Après Jupiter, Saturne. Par ses flottements répétés, Saturne annonce parfaitement son sous-titre : « le porteur de la vieillesse » (Saturn, the bringer of old age). Ce mouvement, d’une nature très sombre, est illustré fort à propos par dame contrebasse puis par les violons et le hautbois dans une intensité qui va crescendo, tandis que flûtes et harpes marquent de leur rythme inexorable le temps qui s’écoule.


URANUS ET NEPTUNE

Uranus avec son sous-titre « le magicien » (Uranus, the magician) est une sorte d’apprenti sorcier cosmique. Par son approche incantatoire, ce sixième mouvement n'est pas sans rappeler L’Apprenti sorcier que Paul Dukas composa en 1897 et dont Walt Disney fera bon usage dans son long métrage Fantasia en 1940. C’est une danse qui va en s'intensifiant jusqu'à ce que la harpe rappelle doucement le thème du début.

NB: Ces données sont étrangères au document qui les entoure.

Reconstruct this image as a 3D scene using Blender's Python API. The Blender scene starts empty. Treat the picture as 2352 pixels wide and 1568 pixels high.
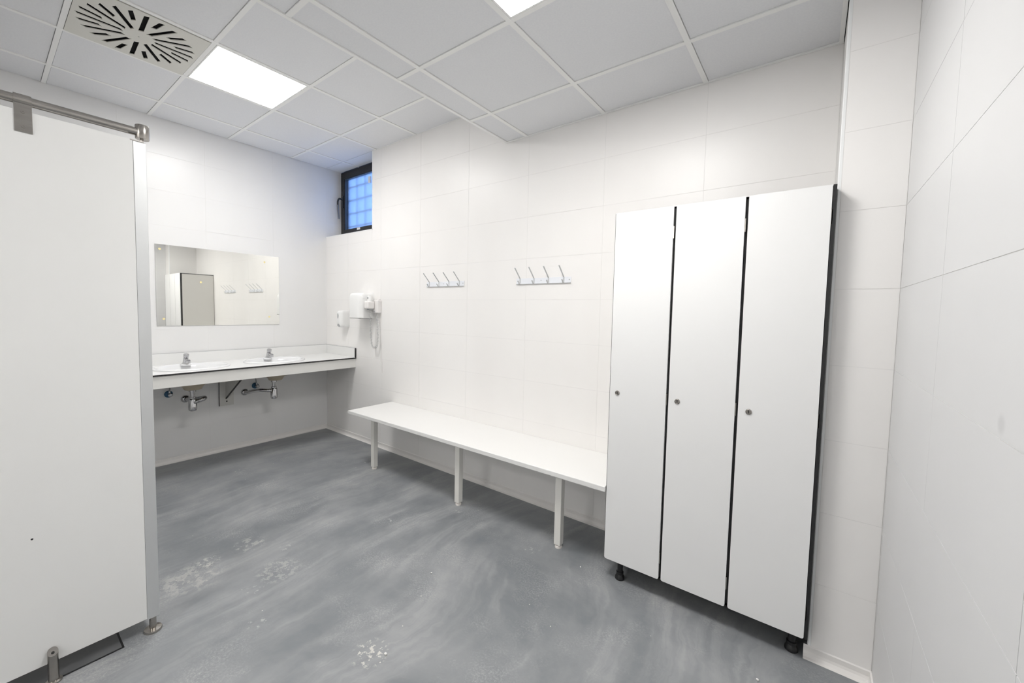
import bpy, bmesh, math, random
from mathutils import Vector, Matrix

random.seed(7)
scene = bpy.context.scene
COL = scene.collection
PI = math.pi

# ------------------------------------------------------------------ camera
cam_data = bpy.data.cameras.new('camera')
cam = bpy.data.objects.new('camera', cam_data)
COL.objects.link(cam)
cam_data.sensor_width = 36.0
cam_data.sensor_fit = 'HORIZONTAL'
cam_data.lens = 926.54 / 2352 * 36.0
cam_data.shift_x = 27.75 / 2352
cam_data.shift_y = -18.15 / 2352
cam_data.clip_start = 0.01
CR = Vector((0.79049186, 0.61215026, 0.0198666))
CU = Vector((-0.0504473, 0.0327494, 0.99818963))
CF = Vector((-0.61039143, 0.79006299, -0.05676946))
cm = Matrix((CR, CU, -CF)).transposed().to_4x4()
cm.translation = (4.4458, -2.4678, 1.4082)
cam.matrix_world = cm
scene.camera = cam

# ------------------------------------------------------------------ world (blue dusk sky behind the window) and exposure
world = bpy.data.worlds.new('dusk_sky')
scene.world = world
world.use_nodes = True
bg = world.node_tree.nodes['Background']
bg.inputs['Color'].default_value = (0.24, 0.45, 1.0, 1)
bg.inputs['Strength'].default_value = 1.8
LAMP_STRENGTH = 31.5
vs = scene.view_settings
vs.view_transform = 'Standard'
vs.look = 'None'
vs.gamma = 1.0
vs.use_curve_mapping = False
vs.exposure = 0.0
scene.cycles.use_denoising = True
scene.cycles.use_adaptive_sampling = True
scene.cycles.adaptive_threshold = 0.08
scene.cycles.adaptive_min_samples = 20
scene.cycles.use_light_tree = False
scene.cycles.max_bounces = 8
scene.cycles.diffuse_bounces = 6
scene.cycles.glossy_bounces = 4
scene.cycles.transmission_bounces = 8
scene.cycles.sample_clamp_indirect = 8.0

# ------------------------------------------------------------------ key dimensions (metres)
HL, HR = 2.974, 2.6645            # upper and lower suspended ceiling
XR, YF = 4.6951, -4.8             # right wall, front wall (behind the camera)
XP, YP = 4.497, -0.3988           # pillar side and pillar front
XW, ZS, YW = 0.881, 2.2076, 0.1845  # window recess: width, sill height, depth
XA = 2.564                        # step between the two ceilings

# ------------------------------------------------------------------ helpers
def link(o, parent=None):
    COL.objects.link(o)
    if parent is not None:
        o.parent = parent
    return o

def obj(name, bm, mat, parent=None, smooth=False, bevel=0.0, seg=2, loc=None):
    me = bpy.data.meshes.new(name)
    bmesh.ops.recalc_face_normals(bm, faces=bm.faces[:])
    bm.to_mesh(me)
    bm.free()
    if isinstance(mat, (list, tuple)):
        for m in mat:
            me.materials.append(m)
    else:
        me.materials.append(mat)
    if smooth:
        for p in me.polygons:
            p.use_smooth = True
        try:
            me.set_sharp_from_angle(angle=math.radians(40))
        except Exception:
            pass
    o = bpy.data.objects.new(name, me)
    link(o, parent)
    if loc is not None:
        o.location = loc
    if bevel > 0:
        md = o.modifiers.new('edge', 'BEVEL')
        md.width = bevel
        md.segments = seg
        md.limit_method = 'ANGLE'
        md.angle_limit = math.radians(40)
    return o

def tag(o, label=None, cat=None, group=None, kind=None):
    if label: o['label'] = label
    if cat: o['category'] = cat
    if group: o['group'] = group
    if kind: o['kind'] = kind
    return o

def thing(name, label, cat, loc=(0, 0, 0), group=None):
    o = bpy.data.objects.new(name, None)
    o.empty_display_size = 0.05
    link(o)
    o.location = loc
    return tag(o, label, cat, group)

def struct(name, bm, mat, label=None, **k):
    o = obj(name, bm, mat, **k)
    o['kind'] = 'structure'
    if label: o['label'] = label
    return o

def B():
    return bmesh.new()

def box(bm, x0, x1, y0, y1, z0, z1, mi=0):
    v = [bm.verts.new(p) for p in ((x0,y0,z0),(x1,y0,z0),(x1,y1,z0),(x0,y1,z0),(x0,y0,z1),(x1,y0,z1),(x1,y1,z1),(x0,y1,z1))]
    for f in ((0,3,2,1),(4,5,6,7),(0,1,5,4),(1,2,6,5),(2,3,7,6),(3,0,4,7)):
        bm.faces.new([v[i] for i in f]).material_index = mi
    return bm

def prism(bm, pts, axis, a, b, mi=0):
    """extrude a 2D outline along an axis ('x': pts are (y,z); 'y': (x,z); 'z': (x,y))"""
    def P(p, t):
        return {'x': (t, p[0], p[1]), 'y': (p[0], t, p[1]), 'z': (p[0], p[1], t)}[axis]
    A = [bm.verts.new(P(p, a)) for p in pts]
    C = [bm.verts.new(P(p, b)) for p in pts]
    n = len(pts)
    bm.faces.new(A).material_index = mi
    bm.faces.new(C[::-1]).material_index = mi
    for i in range(n):
        bm.faces.new((A[i], A[(i+1) % n], C[(i+1) % n], C[i])).material_index = mi
    return bm

def basis(d):
    d = Vector(d).normalized()
    h = Vector((0, 0, 1)) if abs(d.z) < 0.9 else Vector((1, 0, 0))
    a = d.cross(h).normalized()
    return a, d.cross(a).normalized()

def tube(bm, path, r, n=12, caps=True):
    path = [Vector(p) for p in path]
    rings = []
    a = None
    for i, p in enumerate(path):
        t = (path[min(i+1, len(path)-1)] - path[max(i-1, 0)]).normalized()
        if a is None:
            a, b = basis(t)
        else:
            a = (a - t * a.dot(t)).normalized()
            b = t.cross(a)
        rr = r[i] if isinstance(r, (list, tuple)) else r
        rings.append([bm.verts.new(p + (a*math.cos(2*PI*k/n) + b*math.sin(2*PI*k/n))*rr) for k in range(n)])
    for q in range(len(rings)-1):
        for k in range(n):
            bm.faces.new((rings[q][k], rings[q][(k+1) % n], rings[q+1][(k+1) % n], rings[q+1][k]))
    if caps:
        bm.faces.new(rings[0][::-1]); bm.faces.new(rings[-1])
    return bm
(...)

Alors que la partition a commencé par la fougue impulsive de Mars, comme un voyage vers la maturité, la suite symphonique s’achève dans le mysticisme de Neptune. (Neptune, the Mystic). Des voix féminines s’élèvent dans l’espace. Tout devient évanescent, mystérieux, céleste. Le chemin qui conduit graduellement Holst à s’éloigner toujours plus du Soleil alimente sa créativité d'une façon encore plus contemplative. Cette septième planète, invisible à l’œil nu de la Terre, est l’antichambre vers le néant. Holst convoque ce chœur de femmes aux intonations diluées qui, en s’éloignant, ira decrescendo vers le silence le plus total, apportant à son écriture sa part de mystère.

On remarque à l'issue de cette suite que le compositeur a ignoré La Terre comme le Soleil. On peut imaginer que la Terre et le Soleil ont été pour lui une base d’observation des autres planètes. Dans tout cela, il n’y a bien sûr rien de bien scientifique, néanmoins, malgré cette vision très « anthropocentrée » du compositeur qui projette ses sentiments et ses humeurs sur des planètes dont il a certainement rêvé comme nous, Host ne cherche-t-il pas simplement à décrire le comportement humain, ses sentiments et ses pulsions ? Par anticipation, Gustav Holst avait peut-être compris, dans ses rêves les plus fous, que mieux comprendre l’Univers serait pour l'humanité une façon d'éviter le chaos, d'apprendre à relativiser et d'être en harmonie avec ce qui l'entoure.